Mit invited me to take a look at his own works in progress, and told me that I didn’t have to take off my shoes and that it was fine to walk on his paintings—it’s part of his artistic process. Strewn over the massive platform were faintly dotted, room-sized, unstretched canvases measuring ten by seven-and-a-half meters resembling oversized carpets gone wild. Tacked onto the walls were works that look like targets for paint-ball parties with colorful paint joyfully exploded all over the canvas, while others are so thickly impastoed—in wildly hued combinations of horizontal and vertical stripes, like technicolored candy canes—that they could function as stucco walls. Some of Mit’s canvases are draped overhead on the supporting beams for the studio roof and its pillars in what appears to be a huge drying rack.

This dizzying, totally immersive potpourri of colors, patterns, textures and scents could very well be a single installation piece. In fact, during the 2018 Biennale of Sydney, artistic director Mami Kataoka invited Mit to re-create his riotous studio in a former shipyard on Cockatoo Island. That newly commissioned work, titled Planes (Hover, Erupt, Erode) (2018) featured a similar worktable (albeit significantly smaller than the one in his studio) filled with paint and a makeshift shallow pool of linseed oil, synthetic oil, water and alcohol. Over time, the spirits evaporate to slowly reveal a galaxy of pigment, like a large petri dish cultivating living color. Alongside this were 11 of his kaleidoscopic cloth banners of anarchic color hanging from rafters about one meter from the ceiling.

Before his participation at Kataoka’s Biennale of Sydney, Mit had remained largely under the radar of the larger commercial art world. The artist explained to me that for him, it was more important to be part of an artistic community, rather than working in solitude. “I only just openly accepted that I was ‘Mit Jai Inn’ after the military coup in 2014 and the massacre of hundreds of rural people in the middle of Bangkok in 2010. As an activist, I realized I needed to be somebody in Thai media and art circles in order to stand up and declare myself a red-shirt artist.”

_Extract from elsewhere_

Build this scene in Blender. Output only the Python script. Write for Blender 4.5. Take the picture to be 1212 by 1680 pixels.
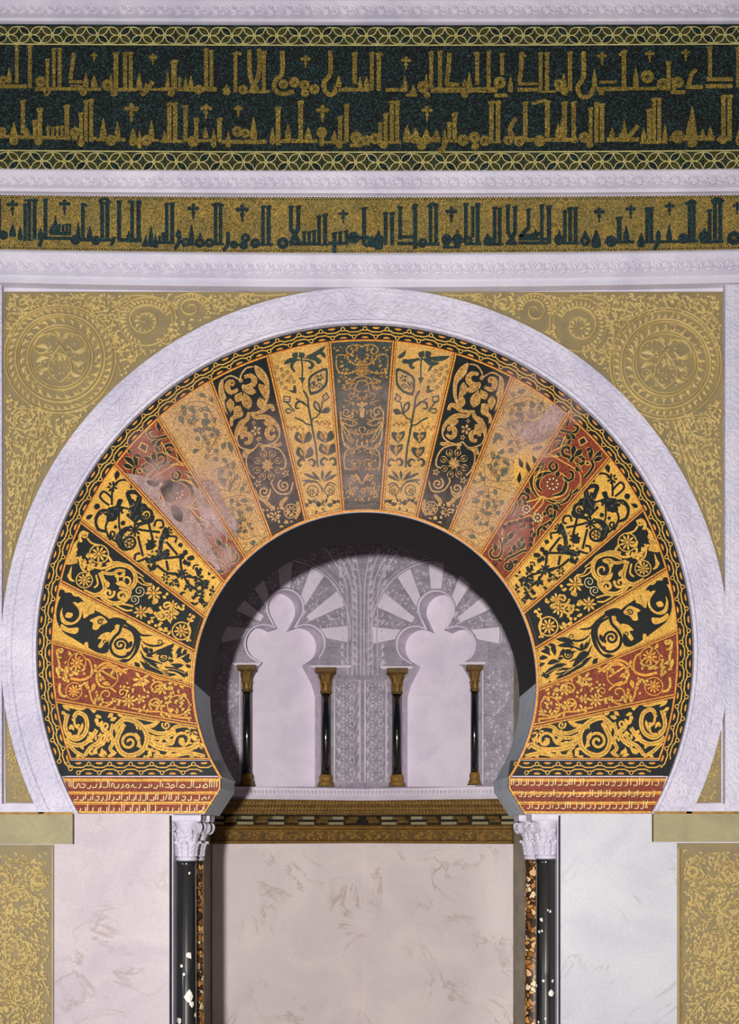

Since Sydney, he has been approached by a number of galleries in Asia with invitations to present his work. The work I casually trod across will be part of his Taipei debut at TKG+ gallery in October, coinciding with the Taipei Biennial. Other pieces will head to a group show at Roh Projects in Jakarta in September and another solo show at nonprofit Gesso Art Space in Vienna in November. 

While many artists might have been fretting over making new creations for two looming solo exhibitions, Mit urged us to head into Chiang Mai center to meet some fellow artists. For Mit, the collective aspect of the festival he co-founded many years ago is a way of life—one that has sustained him since the 1990s. It’s his own process, one of no limitations that is more important than the process of completing a “finished” work of art. Or maybe it’s just a way of letting the oil paint slowly dry.